Aumenta il partito dei favorevoli al ritorno di Air France e avanza l’ipotesi della Lufthansa. Il tempo stringe e oggi si va in tribunale per l’insolvenza delle società commissariate
di Simone Di Stefano
Un altro giorno buttato tra manifestazioni e mediazioni rumorose ma poco fruttifere. Alitalia rischia di soccombere dietro la spinta della cordata Cai che vorrebbe esuberi e contratti flessibili in base alle esigenze della nuova compagnia, dei piloti che non vedono di buon grado che si metta mano sui loro contratti e i sindacati che invece rifiutano più o meno in toto le possibilità di svolta italiane, guardando oltre le alpi per un eventuale salvataggio. Uno stallo che rischia di portare sul baratro la compagnia di bandiera italiana e di rendere vano l’ultimo sforzo che il governo aveva concesso ad Alitalia attraverso lo stanziamento straordinario di 300 milioni di euro, uno degli ultimi provvedimenti firmato dalla penna dell’allora presidente del Consiglio, Romano Prodi.

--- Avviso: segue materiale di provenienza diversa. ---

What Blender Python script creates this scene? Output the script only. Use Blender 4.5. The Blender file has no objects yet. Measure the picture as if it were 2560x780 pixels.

Intanto per oggi è attesa la prima udienza in tribunale per la decisione dello stato di insolvenza della compagnia e le sue società commissariate.
Nel frattempo si è rifatta attuale la pista che potrebbe fare atterrare la malata d’Italia in un porto più sicuro di quello garantito dalla Compagnia aerea italiana (Cai), ovvero il ritorno di fiamma del salvataggio straniero. Air France e Lufthansa su tutte, anche se non mancano strani intrecci e poco chiare partecipazioni. Ieri il governo ha tentato una mediazione con i sindacati che hanno di fatto detto no al cosidetto piano Fenice. Il sottosegretario alla Presidenza del Consiglio, Gianni Letta, ha convocato a palazzo Chigi presidente e amministratore delegato della Cai, Roberto Colaninno e Rocco Sabelli, mantenendo contemporaneamente i contatti con tutti gli altri attori della partita, in particolare il leader della Cgil Guglielmo Epifani e i piloti, attraverso il ministro del Welfare Maurizio Sacconi e il commissario straordinario di Alitalia, Augusto Fantozzi.